The only problem I have with Valencia is that buying women’s runners or volleys or anything that aren’t, like, fashion shoes, was incredibly difficult. We went on an epic quest through H&M and Zara and Bershka and Mango and a million other stores, and couldn’t find anything. This was at the point that my boots were starting to hurt my feet and I was seriously regretting not having bought my sneakers along. In my defence, I had hiking boots with me and I felt like I couldn’t have 3 pairs of shoes with me. As I was giving up hope and resigning myself to having permanently sore feet, we cycled past a – very expensive – sports store that had a table full of shoes on sale. The only thing on the table that fit me were little boy’s velcro Nikes, size 1, for 12E. I wore them for the rest of my time in Valencia.

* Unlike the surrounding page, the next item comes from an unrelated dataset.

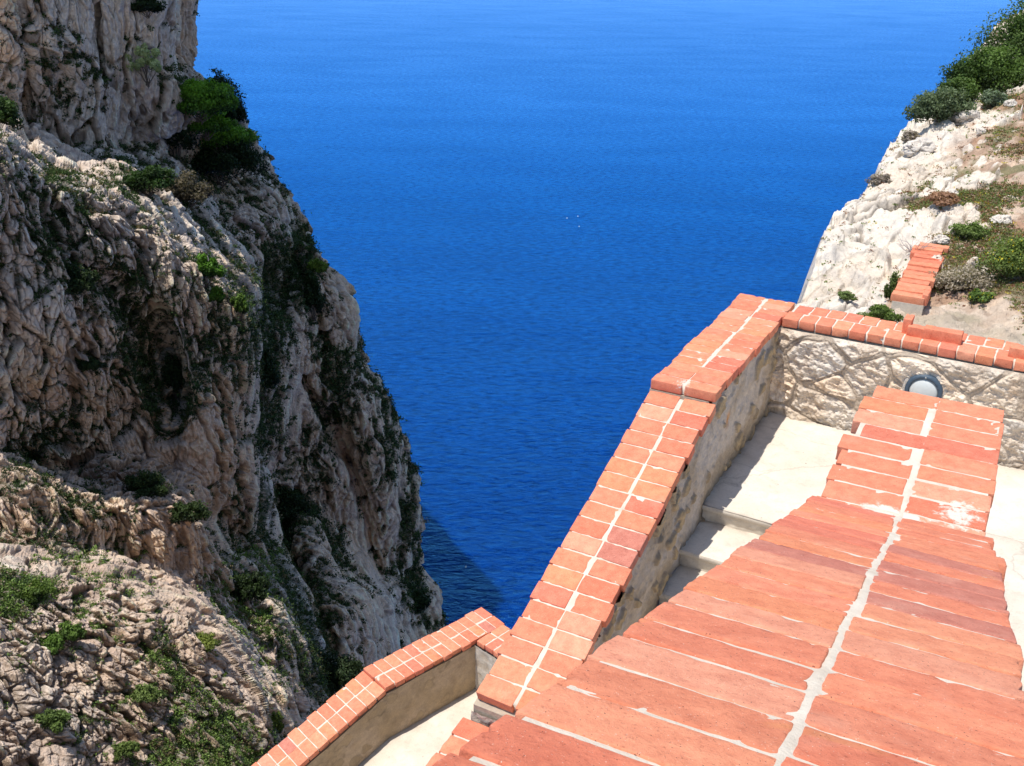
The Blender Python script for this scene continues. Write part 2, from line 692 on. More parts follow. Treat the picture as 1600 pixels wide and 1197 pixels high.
def outer_wall():
    t = thing('parapet_wall', 'long brick-topped parapet sloping down beside the steps on the sea side', 'parapet wall', tuple(C0 + D * 2.5 + LEFT * .3))
    prof = [(-.55, 1.0, 2.06, 1.0), (2.06, .905, 5.01, -.15)]
    ctr = C0 + LEFT * .268
    st = [(*(C0 + D * 2.0 + LEFT * .28)[:2], 1.0, .10, .35), (*(C0 + D * (-.35) + LEFT * .35)[:2], 1.0, .14, .3),
          (*(C0 + D * 1.5 + LEFT * .28)[:2], 1.0, .07, .3)]
    rng = np.random.default_rng(11)
    coping(t, ctr, D, prof, .57, .165, .085, (10, 4, 3), rng, .010, .024, stains=st, jag=(.008, .010), amp=.0035, chips=.015)
    top = lambda s: np.where(s < 2.06, .919, .829 - (s - 2.06) * .3576)
    bot = lambda s: np.full_like(s, -2.6)
    # body: inner face detailed, outer face and core plain
    inner0 = C0 + LEFT * 0.0
    P, S, Z, T = face_panel(inner0 + D * 0, D, 5.0, top, lambda s: np.full_like(s, -2.0), -LEFT, 700, 320)
    c, blob, n2, cid = plaster_cols(P, 21, (.46, .36, .25), (.58, .50, .42), (.34, .27, .19), (.42, .31, .18))
    orange = np.exp(-(((S - 1.55) / .05) ** 2 + ((Z - .55) / .07) ** 2))
    c = c * (1 - orange[:, None]) + np.array((.6, .28, .10)) * orange[:, None]
    foot_band = sstep(.12, 0, Z - np.interp(S, [0, 2.03, 2.04, 2.57, 2.58, 3.0, 3.01, 5], [0, -.08, -.23, -.23, -.38, -.38, -.53, -1.2]))
    c = c * (1 - .35 * foot_band[:, None])  # inner face darker along its foot, following the steps
    dsp = .020 * n2 + .024 * blob * (.5 + cid) + .010 * fbm(P * 24, 3, 6) + .02 * fbm(P * 1.5, 3, 8) + .004 * fbm(P * 40, 2, 4)
    P = P - LEFT * dsp[:, None]
    f = grid_faces(700, 320)
    mesh_obj('inner_face', P, f, M['plaster'], t, c)
    a = Acc()
    W = .56
    core = []
    ss = np.array([-.55, 0, 2.055, 2.065, 5.02])
    V = []
    for s in ss:
        zt = float(top(np.array(s))) - .004
        for off in (.035, W):
            for z in (zt, -9.0):
                V.append(np.append((C0 + D * s + LEFT * off)[:2], z))
    V = np.array(V)
    Fc = []
    for k in range(len(ss) - 1):
        b0, b1 = 4 * k, 4 * (k + 1)
        Fc += [(b0, b1, b1 + 2, b0 + 2), (b0 + 2, b1 + 2, b1 + 3, b0 + 3), (b0 + 1, b1 + 1, b1, b0)]
    Fc += [(0, 2, 3, 1)]
    e = 4 * (len(ss) - 1)
    Fc += [(e, e + 1, e + 3, e + 2)]
    a.add(V, Fc, (.46, .38, .29))
    a.build('wall_core', M['plaster'], t, False)
    # raw end of the wall: rubble and mortar face with a loose brick end
    E0 = C0 + D * 5.02
    nu, nv = 70, 120
    U, Vv = np.meshgrid(np.linspace(.0, .57, nu), np.linspace(-1.9, -.28, nv), indexing='ij')
    P = np.stack([E0[0] + LEFT[0] * U, E0[1] + LEFT[1] * U, Vv], -1).reshape(-1, 3)
    n = fbm(P * 14, 4, 3)
    P = P + D * (.012 + .022 * n[:, None])
    c = np.outer(sstep(-.3, .3, n), (.62, .55, .46)) + np.outer(1 - sstep(-.3, .3, n), (.36, .28, .2))
    mesh_obj('end_face', P, grid_faces(nu, nv), M['wallstone'], t, c)
    # lower run of the same wall, one course down
    t2 = thing('parapet_wall', 'short lower run of brick-topped wall past the broken end, partly hidden by the wide coping', 'parapet wall', tuple(C0 + D * 6 + LEFT * .3 + np.array([0, 0, -.3])))
    coping(t2, C0 + LEFT * .31, D, [(5.06, -.33, 7.4, -.52)], .60, .165, .085, (10, 4, 3), np.random.default_rng(5), .014, .024, amp=.004, chips=.02)
    a = Acc()
    q = [C0 + D * 5.05 + LEFT * .04, C0 + D * 7.4 + LEFT * .04, C0 + D * 7.4 + LEFT * .58, C0 + D * 5.05 + LEFT * .58]
    zz = [-.42, -.61, -.61, -.42]
    slab(a, -7.2, [np.append(p[:2], z) for p, z in zip(q, zz)], (.5, .43, .34))
    a.build('wall_core', M['plaster'], t2, False)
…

We did have high aspirations of checking out jazz, but it never happened. We did however go to Radio City and had a killer night there. I literally danced for hours on a stage entirely on my own, and loved it. In the zone and all, you know? We ran into lots of interesting people there, and this English guy danced with me for a bit to win a 10 pound bet that his friend had made on the mistaken assumption that I was Spanish. We took custody of an incredibly drunk girl for a while too, after her friend dumped her on Janelle (who does that?? Just asks a random stranger to look after their friend because they’re leaving?) and tried to get her home while she tried to fight us, which was a challenge. I lost my jelly bracelets and we got some random strangers to help us try to find them (found two, then lost one on a subseuquent night). There were other more interesting stories from that night too, but not appropriate for the public domain unfortunately. Use your imagination though, and think of all the trouble two girls could get up to in a night.


So that was Valencia. Very homey and cozy, mecca for food, less of a mecca for comfy-shoe-shopping, and just generally very liveable and fun. Thank you Michael Deacon for the suggestion, I’m glad I took you up on it!